To take profits, the trade should be manually closed as soon as the Bressert indicator’s red line is crossing the blue line.

On this chart, three sell signals came up. Of the three, one had its Bressert lines on the oversold area, which indicates that price may reverse. The other two however were in profit. However, since the swing highs were far from the signal candle, the stop losses were a little bit too wide.

Conclusion

The combination of the EMAOsMA indicator and the DSS Bressert indicator is deadly. The EMAOsMA gives the entry signals, however, since it doesn’t take into account the overbought and oversold areas, sometimes the signals are not at an optimal area. This is where the DSS Bressert indicator comes in. The DSS Bressert indicator filter out this problem scenarios by showing which prices are at the overbought and oversold areas.
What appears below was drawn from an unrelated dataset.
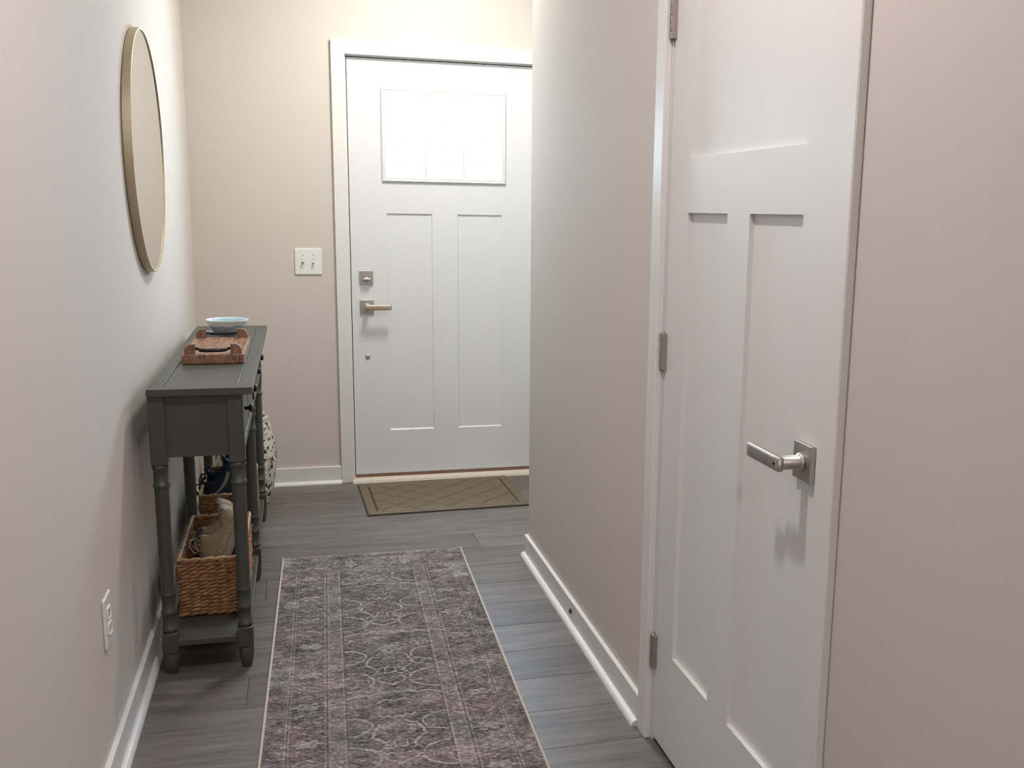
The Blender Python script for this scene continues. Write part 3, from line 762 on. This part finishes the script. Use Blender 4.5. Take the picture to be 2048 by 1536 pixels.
# ------------------------------------------------------------------ door mat
km = NT('mat_fibre'); co = km.coord()
a = km.noise(co, 420, 2); b = km.noise(co, 90, 3)
fib = km.ramp(km.math('MULTIPLY_ADD', a, .7, km.math('MULTIPLY', b, .3)), [(.32, lin(70, 61, 47)), (.68, lin(124, 109, 86))])
sz_ = km.n('ShaderNodeSeparateXYZ'); km.set(sz_.inputs[0], co)
km.base(km.mix(km.math('LESS_THAN', sz_.outputs[2], .0082), fib, lin(58, 48, 37)))     # groove shade painted in as a darker colour low in the pile; km.rough(.95); km.bump(a, .8, .002)
MW, MD = .750, .530
nx, ny = 251, 178
gx = np.linspace(-MW/2, MW/2, nx); gy = np.linspace(-MD/2, MD/2, ny); U, V = np.meshgrid(gx, gy)
per = .150; ph = lambda q: np.abs((q/per) % 1 - .5)*per
d_ = np.minimum(ph(U+V*1.05), ph(U-V*1.05))
inn = (np.abs(U) < MW/2-.045) & (np.abs(V) < MD/2-.045)
grv = np.where(inn, np.exp(-(d_/.0042)**2), 0)
edge = np.minimum(np.abs(np.abs(U)-(MW/2-.045)) + 9*(np.abs(V) > MD/2-.042), np.abs(np.abs(V)-(MD/2-.045)) + 9*(np.abs(U) > MW/2-.042))
grv = np.maximum(grv, np.exp(-(edge/.0042)**2))
Z = .0115 - .0068*grv + np.random.uniform(-.0004, .0004, U.shape)
ed = (np.abs(U) > MW/2-.001) | (np.abs(V) > MD/2-.001); Z[ed] = .005
def grid_mesh(name, U, V, Z, mat, smooth=True):
    n0, n1 = U.shape; me = bpy.data.meshes.new(name)
    vs = np.stack([U.ravel(), V.ravel(), Z.ravel()], 1)
    i = np.arange(n0*n1).reshape(n0, n1); fc = np.stack([i[:-1, :-1].ravel(), i[:-1, 1:].ravel(), i[1:, 1:].ravel(), i[1:, :-1].ravel()], 1)
    me.vertices.add(len(vs)); me.vertices.foreach_set('co', vs.ravel().astype(np.float32))
    me.loops.add(fc.size); me.loops.foreach_set('vertex_index', fc.ravel().astype(np.int32))
    me.polygons.add(len(fc)); me.polygons.foreach_set('loop_start', np.arange(0, fc.size, 4, dtype=np.int32)); me.polygons.foreach_set('loop_total', np.full(len(fc), 4, np.int32))
    me.update(); me.validate()
    if smooth: me.polygons.foreach_set('use_smooth', np.ones(len(fc), bool))
    me.materials.append(mat); return me
mt = tag(empty('door_mat', (.640, 4.803, 0), (0, 0, math.radians(1.5))), 'brown door mat with a diamond groove pattern in front of the front door', 'door mat')
o = bpy.data.objects.new('mat_pile', grid_mesh('mat_pile', U, V, Z, km.m)); C.objects.link(o); o.parent = mt
bm = bmesh.new(); bx(bm, -MW/2-.002, MW/2+.002, -MD/2-.002, MD/2+.002, .0002, .0055, .0015); fin('rubber_backing', bm, paint('mat_rubber', lin(64, 54, 44), .8), mt)

# ------------------------------------------------------------------ runner rug (woven pattern as colour on a fine grid)
RW, RL, CELL = .695, 2.50, .0025
nx, ny = int(RW/CELL)+1, int(RL/CELL)+1
gx = np.linspace(0, RW, nx); gy = np.linspace(0, RL, ny); U, V = np.meshgrid(gx, gy)      # V = 0 at the far end
rng = np.random.RandomState(11)
def vn(u, v, sx, sy, seed):
    """smooth value noise, cell size sx by sy metres"""
    r = np.random.RandomState(seed); a, b = u/sx + 50, v/sy + 50
    g_ = r.rand(int(a.max())+3, int(b.max())+3)
    i, j = a.astype(int), b.astype(int); p, q = a-i, b-j; p = p*p*(3-2*p); q = q*q*(3-2*q)
    return (g_[i, j]*(1-p)+g_[i+1, j]*p)*(1-q) + (g_[i, j+1]*(1-p)+g_[i+1, j+1]*p)*q
wu = U + (vn(U, V, .03, .02, 1)-.5)*.012; wv = V + (vn(U, V, .02, .03, 2)-.5)*.012
lum = .30 + .12*(vn(U, V, .008, .0045, 3)-.5) + .12*(vn(U, V, .018, .010, 4)-.5) + .20*(vn(U, V, .07, .045, 5)-.5) + .12*(vn(U, V, .004, .003, 6)-.5)
E_ = np.minimum(np.minimum(U, RW-U), np.minimum(V, RL-V)); Eu = np.minimum(U, RW-U)
def ln(d, w): return np.exp(-(d/w)**2)
def put(mask, val, k):
    global lum
    lum = lum*(1-k*mask) + val*k*mask
wear = np.clip(.35+1.3*vn(U, V, .05, .02, 8), 0, 1)*np.clip(.5+vn(U, V, .010, .006, 9), 0, 1)
# small curling leaves and stems filling the ground
for sx_, sy_, sd1, amp in ((.030, .018, 60, .15), (.020, .013, 61, .15), (.013, .009, 62, .15)):
    q_ = vn(wu, wv, sx_, sy_, sd1)-.5
    k_ = wear*np.clip(vn(U, V, .04, .03, sd1+5)*1.8-.35, 0, 1)
    lum = lum + amp*ln(q_, .045)*k_ - amp*.75*ln(q_-.10, .05)*k_
field = (E_ > .215)
put(((E_ > .170) & (E_ < .208)).astype(float)*np.clip(wear*1.6, 0, 1), .48, .34)                      # pale guard band
put(((E_ > .066) & (E_ < .158)).astype(float), .20, .35)                      # darker main border
for d, w, v in ((.058, .0020, .56), (.066, .0018, .56), (.062, .0016, .10), (.158, .0020, .58), (.164, .0014, .12), (.169, .0020, .58), (.210, .0022, .62), (.214, .0016, .14)):
    put(ln(np.abs(E_-d), w)*wear, v, .85)
# rosettes and lozenges along the border
run = np.where(Eu <= np.minimum(V, RL-V), V, U); ac = np.where(Eu <= np.minimum(V, RL-V), Eu, np.minimum(V, RL-V)) - .112
inb = (E_ > .068) & (E_ < .156)
p = .205; c = ((run + (wu-U)*.6)/p) % 1; b0 = (c-.25)*p; b1 = (c-.75)*p; acw = ac + (wv-V)*.5
fl0 = np.sqrt((b0/.020)**2 + (acw/.036)**2 ); an = np.arctan2(b0/.020, acw/.036)
put(inb*(fl0 < 1+.22*np.cos(6*an)), .56, .75); put(inb*ln(np.abs(fl0-.55), .12), .22, .6); put(inb*ln(np.abs(fl0-1.25-.2*np.cos(6*an)), .12), .12, .5)
lz = np.abs(b1)/.022 + np.abs(acw)/.036
put(inb*ln(np.abs(lz-1), .13), .60, .8); put(inb*(lz < .5), .42, .5)
for q_ in (.0, .5):
    bb = ((c-q_+.5) % 1-.5)*p
    put(inb*ln(np.abs(bb - .007*np.sin(acw/.0075)), .0030), .54, .7); put(inb*ln(np.abs(bb - .007*np.sin(acw/.0075) - .006), .0022), .08, .6)
sd = inb*(np.sin(wu*260)*np.sin(wv*300) > .62); put(sd.astype(float), .55, .45)
# the field: mirrored scrolling vines, leaves, palmettes, little boxes and chevrons
X_ = np.abs(U+.35*(wu-U)-RW/2); P = .44; ph = ((V+.35*(wv-V))/P) % 1; vv = (ph-.5)*P; Hh = RW/2-.215
def stroke(pts, w, val, k=.95):
    w = w*1.45; dm = np.full(U.shape, 9.0)
    for (x0, y0), (x1, y1) in zip(pts, pts[1:]):
        dx, dy = x1-x0, y1-y0; L2 = dx*dx+dy*dy+1e-9
        for oy in (-P, 0, P):
            t = np.clip(((X_-x0)*dx + (vv-y0-oy)*dy)/L2, 0, 1)
            dm = np.minimum(dm, np.hypot(X_-x0-t*dx, vv-y0-oy-t*dy))
    if val > .3: put(field*ln(np.abs(dm-w*2.0), w*.8)*wear, .10, .45)
    put(field*ln(dm, w)*(.55+.45*wear), val+.04, k)
def arc(cx, cy, rx, ry, a0, a1, n=14): return [(cx+rx*math.cos(math.radians(a0+(a1-a0)*i/n)), cy+ry*math.sin(math.radians(a0+(a1-a0)*i/n))) for i in range(n+1)]
stroke(arc(Hh+.004, .055, .085, .062, 90, 262), .0026, .62)
stroke(arc(Hh+.004, -.115, .070, .050, 98, 270), .0024, .60)
stroke([(.046, .050), (.030, .070), (.014, .076), (.0, .090)], .0026, .60); stroke([(.046, .050), (.028, .034), (.016, .038)], .0024, .58)
stroke([(.052, .020), (.036, -.010), (.052, -.034), (.070, -.052), (.062, -.085), (.050, -.118)], .0028, .62)
for a_ in ((.052, .020, .075, .008), (.044, .004, .020, .012), (.046, -.022, .022, -.034), (.070, -.052, .098, -.044), (.064, -.080, .092, -.086), (.052, -.112, .028, -.104), (.050, -.118, .022, -.132), (.050, .050, .078, .046), (.050, .066, .080, .070)):
    stroke([(a_[0], a_[1]), ((a_[0]+a_[2])/2, (a_[1]+a_[3])/2+.006), (a_[2], a_[3])], .0021, .58, .8)
stroke([(0, -.028), (.016, -.028), (.016, .006), (0, .006)], .0019, .58); stroke([(.008, -.018), (.008, -.004)], .003, .18, .6)
stroke([(0, -.165), (.014, -.150), (.024, -.168), (.038, -.156), (.048, -.170)], .0024, .58)
stroke([(0, .128), (.022, .140), (.040, .132), (.066, .150), (.098, .142), (Hh, .160)], .0026, .60)
stroke([(0, .190), (.028, .178), (.048, .196)], .0022, .56)
for cx, cy, r in ((.098, .058, .016), (.094, -.114, .013), (.0, .050, .013), (.0, -.090, .015), (.082, .185, .012)):
    for oy in (-P, 0, P):
        d = np.hypot((X_-cx)/1.4, vv-cy-oy)/r; an = np.arctan2(vv-cy-oy, X_-cx)
        put(field*(d < 1+.18*np.cos(5*an)), .50, .55); put(field*ln(np.abs(d-.55), .14), .16, .6); put(field*ln(np.abs(d-1.2), .12), .10, .5)
# distress: worn pale patches, warp streaks, colour drift
pat = np.clip((vn(U, V, .16, .10, 20)*.6 + vn(U, V, .05, .03, 21)*.4 - .56)*5, 0, 1)*np.clip(.35+vn(U, V, .012, .006, 22), 0, 1)
lum = lum*(1-.55*pat) + .56*.55*pat
lum += .20*(vn(U, V, .009, .0040, 30)-.5) + .30*(vn(U, V, .0050, .0032, 31)-.5) + .14*(vn(U, V, .020, .008, 32)-.5)
lum = np.clip((lum-.35)*1.45+.405, .03, .98)
hue = np.clip((vn(U, V, .11, .07, 40)*.65+vn(U, V, .03, .015, 41)*.35-.5)*1.5+.5, 0, 1)[..., None]
tan = np.clip((vn(U, V, .10, .05, 42)-.72)*4, 0, 1)[..., None]
def ramp3(t, a, b, c):
    t = t[..., None]; a, b, c = (np.array(q[:3]) for q in (a, b, c))
    return np.where(t < .5, a+(b-a)*t*2, b+(c-b)*(t*2-1))
mau = ramp3(lum, lin(56, 49, 50), lin(125, 112, 112), lin(196, 183, 181)); gry = ramp3(lum, lin(52, 50, 51), lin(121, 116, 116), lin(190, 185, 184)); tn = ramp3(lum, lin(66, 58, 52), lin(140, 126, 116), lin(206, 194, 184))
col = mau*hue + gry*(1-hue); col = col*(1-.35*tan) + tn*.35*tan
th_ = .0052 + .0006*(vn(U, V, .004, .003, 50)-.5); brd = (E_ < .001); th_[brd] = .0035
kr = NT('rug_weave'); at = kr.n('ShaderNodeAttribute', attribute_name='weave'); co = kr.coord()
fine = kr.noise(kr.mapping(co, (1, 3, 1)), 420, 2)
fc = kr.math('MULTIPLY_ADD', fine, .9, .55)
kr.base(kr.mix(1.0, at.outputs['Color'], kr.n('ShaderNodeCombineColor', Red=fc, Green=fc, Blue=fc).outputs[0], 'MULTIPLY')); kr.rough(.95); kr.bump(fine, .5, .001)
kr.b.inputs['Specular IOR Level'].default_value = .2
rg = tag(empty('runner_rug', (.2585, 4.003, 0), (0, 0, -math.radians(1.50))), 'long faded mauve and grey patterned runner rug on the hallway floor', 'rug')
me = grid_mesh('rug_pile', U-RW/2, -V, th_, kr.m)
ca = me.color_attributes.new('weave', 'FLOAT_COLOR', 'POINT')
ca.data.foreach_set('color', np.concatenate([col, np.ones(col.shape[:2]+(1,))], 2).astype(np.float32).ravel())
o = bpy.data.objects.new('rug_pile', me); C.objects.link(o); o.parent = rg
M_bind = paint('rug_binding', lin(190, 178, 166), .9, .6, 500, .12, 120)
bm = bmesh.new(); tube(bm, [(-RW/2, .001, .0044), (-RW/2, -RL, .0044)], .0042, 8); fin('binding', bm, M_bind, rg, True)
bm = bmesh.new(); tube(bm, [(RW/2, .001, .0044), (RW/2, -RL, .0044)], .0042, 8); fin('binding', bm, M_bind, rg, True)
bm = bmesh.new(); tube(bm, [(-RW/2, 0, .0030), (RW/2, 0, .0030)], .0022, 8); fin('binding', bm, M_bind, rg, True)
bm = bmesh.new(); tube(bm, [(-RW/2, -RL, .0030), (RW/2, -RL, .0030)], .0022, 8); fin('binding', bm, M_bind, rg, True)
bm = bmesh.new(); bx(bm, -RW/2, RW/2, -RL, 0, .0003, .0036); fin('rug_backing', bm, M_bind, rg)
The setback of this indicator though is that it sometimes gives late signals. The problem with late signals is that using the swing highs and lows as areas for stop losses would cause wide stop losses. These wide stop losses in turn causes a low risk reward ratio. Looking at the sell setups, the two trades that should be taken yielded a risk reward ratio which is less than 1:1. This is not ideal. However, there is no way to know if the trade would yield a good risk reward ratio or not since there is no hard and fixed target take profit. What the trader could do though is assess if the stop loss is quite wide for his liking or not.

This forex strategy’s strength though is its accuracy. With just two custom indicators, quality signals were provided while screening out signals that are not optimal. Having a strategy with a good win ratio allows the trader to risk a little bit more using a good money management system.